The last decade has seen a surge of naturalistic experiments in cognitive neuroscience, which require highly interactive processing across multiple cognitive functions. This thesis leverages recent advances in deep learning to present two interactive neural symbolic models that aim to shed light on the underlying cognitive mechanisms during event cognition.In the first project, we aim to explain the recent finding showing that humans are selective in when they encode and retrieve episodic memories. We trained a memory-augmented neural network to use its episodic memory to support prediction of upcoming states in an environment where past situations sometimes reoccur. We found that the network learned to retrieve selectively as a function of several factors, including its uncertainty about the upcoming state. Additionally, we found that selectively encoding episodic memories at the end of an event (but not mid-event) led to better subsequent prediction performance. In all of these cases, the benefits of selective retrieval and encoding can be explained in terms of reducing the risk of retrieving irrelevant memories. Overall, these modeling results provide a resource-rational account of why episodic retrieval and encoding should be selective and lead to several testable predictions.

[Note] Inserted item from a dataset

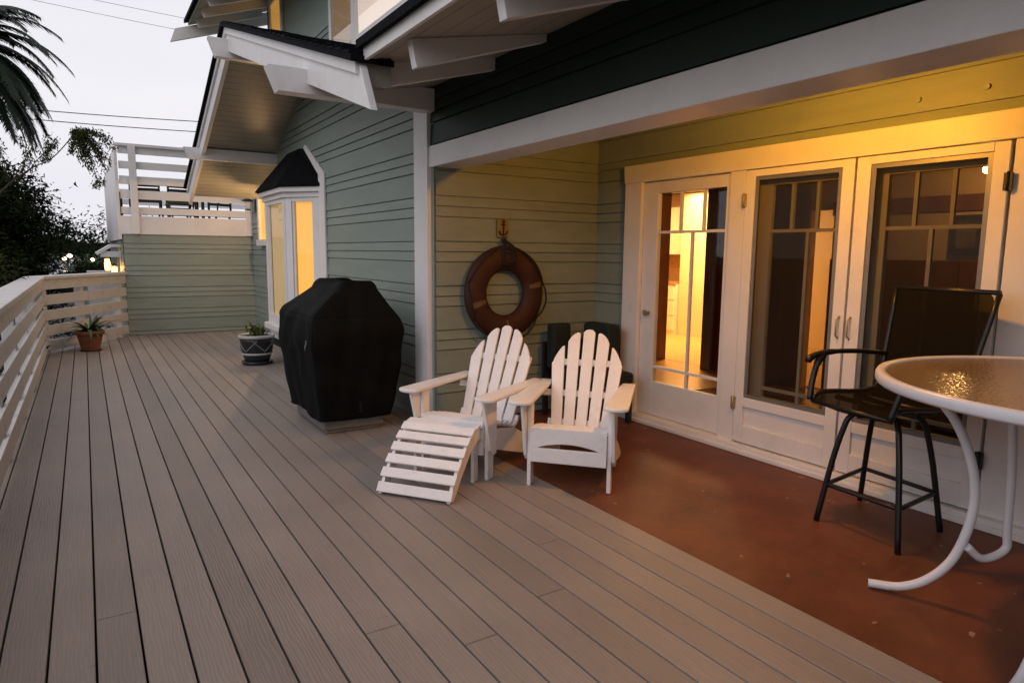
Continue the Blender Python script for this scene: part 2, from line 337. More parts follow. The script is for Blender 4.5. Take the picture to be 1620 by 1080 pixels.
SL = sorted(1.73+k*.367+d for k in range(-5, 8) for d in (0, .084, .168))   # siding joints
SJ = random.Random(17)
def siding(mb, mapf, lo, hi, z0, z1, brk=()):
    zs = [z0]+[z for z in SL if z0+.02 < z < z1-.02]+[z1]
    for a, b in zip(zs, zs[1:]):
        cuts = [a]+sorted(q for q in brk if a+.001 < q < b-.001)+[b]
        g = a+.009
        def off(z): return .014-.010*(z-g)/max(.01, b-g)
        # groove and drip edge
        la, ha = lo(a), hi(a); lg, hg = lo(g), hi(g)
        if ha-la > .01:
            mb.add([mapf(la, -.006, a), mapf(ha, -.006, a), mapf(hg, -.006, g), mapf(lg, -.006, g)], [(0, 1, 2, 3)])
            mb.add([mapf(lg, -.006, g), mapf(hg, -.006, g), mapf(hg, .014, g), mapf(lg, .014, g)], [(0, 1, 2, 3)])
        cuts[0] = g
        for c, d in zip(cuts, cuts[1:]):
            l0, h0, l1, h1 = lo(c), hi(c), lo(d), hi(d)
            if h0-l0 < .005 and h1-l1 < .005: continue
            mb.add([mapf(l0, off(c), c), mapf(h0, off(c), c), mapf(h1, off(d), d), mapf(l1, off(d), d)], [(0, 1, 2, 3)])
        mb.add([mapf(lo(b), off(b), b), mapf(hi(b), off(b), b), mapf(hi(b), -.006, b), mapf(lo(b), -.006, b)], [(0, 1, 2, 3)])
    return mb

# ================================================================== SETTING
# ---- deck boards, each with butt joints and 6 mm gaps
mb = MB(); x = -.196-.14495*3; rnd = random.Random(3)
joints = {2: [2.95], 8: [2.31], 5: [2.12], 10: [2.05], 13: [2.2, 4.9], 15: [2.62], 1: [7.6], 3: [7.35]}
k = -3
while x < 2.41-.01:
    js = [-3.0]+joints.get(k+1, [rnd.uniform(5.6, 9.5)] if rnd.random() < .4 else [])+[13.05]
    for a, b in zip(js, js[1:]):
        mb.box(x+.004, x+.14095, a+.002, b-.002, -.03, 0)
    x += .14495; k += 1
deck = mb.build('deck', 'deck', bevel=.0022, seg=1); tag(deck, kind='structure')
tag(MB().box(-.75, 2.40, -3.0, 13.05, -.40, -.20).build('deck_substructure', 'dark'), kind='structure')
tag(MB().box(2.4165, 4.2, -3, 5.1, -.2, -.004).build('porch_floor', 'red'), kind='structure')
# ---- ground, street, pavement, terrain
tag(MB().box(-900, 900, -300, 1500, -3.3, -3.0).build('ground', 'grass'), kind='structure')
tag(MB().box(-9, -5, -100, 700, -3.0, -2.985).build('road', 'asphalt'), kind='structure')
tag(MB().box(-5, -.8, -60, 13.2, -3.0, -2.87).box(-5, -3.2, 13.201, 300, -3.0, -2.87).build('pavement', 'concrete', bevel=.02), kind='structure')
tag(MB().box(-1.6, 1.5, 13.4, 34, -3.0, -2.9).build('path', 'concrete'), kind='structure')
hm = MB(); pts = [(-160+i*16, 480+60*math.sin(i*.7), -3+8*abs(math.sin(i*.9))+5) for i in range(30)]
hm.prism([(-200, -6)]+[(p[0], p[2]) for p in pts]+[(300, -6)], 'y', 600, 640)
tag(hm.build('hills', 'leafdark'), kind='structure')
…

In the second project, we present the latent cause network (LCNet), a neural network model of latent cause inference (LCI), which aims to explain how humans spontaneously perceive a continuous stream of experience as discrete events. LCNet interacts with a Bayesian LCI mechanism that activates a unique context vector for each inferred latent cause (LC). LCNet can also recall episodic memories of previously inferred LCs to avoid performing LCI all the time. These mechanisms made LCNet more neurally plausible and efficient than existing models. Across three simulations, we found that LCNet can extract the shared structure across LCs while avoiding catastrophic interference, capture human data on curriculum effects on schema learning, and infer the underlying event structure and produce human-like event segmentation when processing naturalistic videos of daily activities. Our work provides a neurally plausible computational model that can operate in both laboratory and naturalistic settings, opening up the possibility of providing a unified model of event cognition.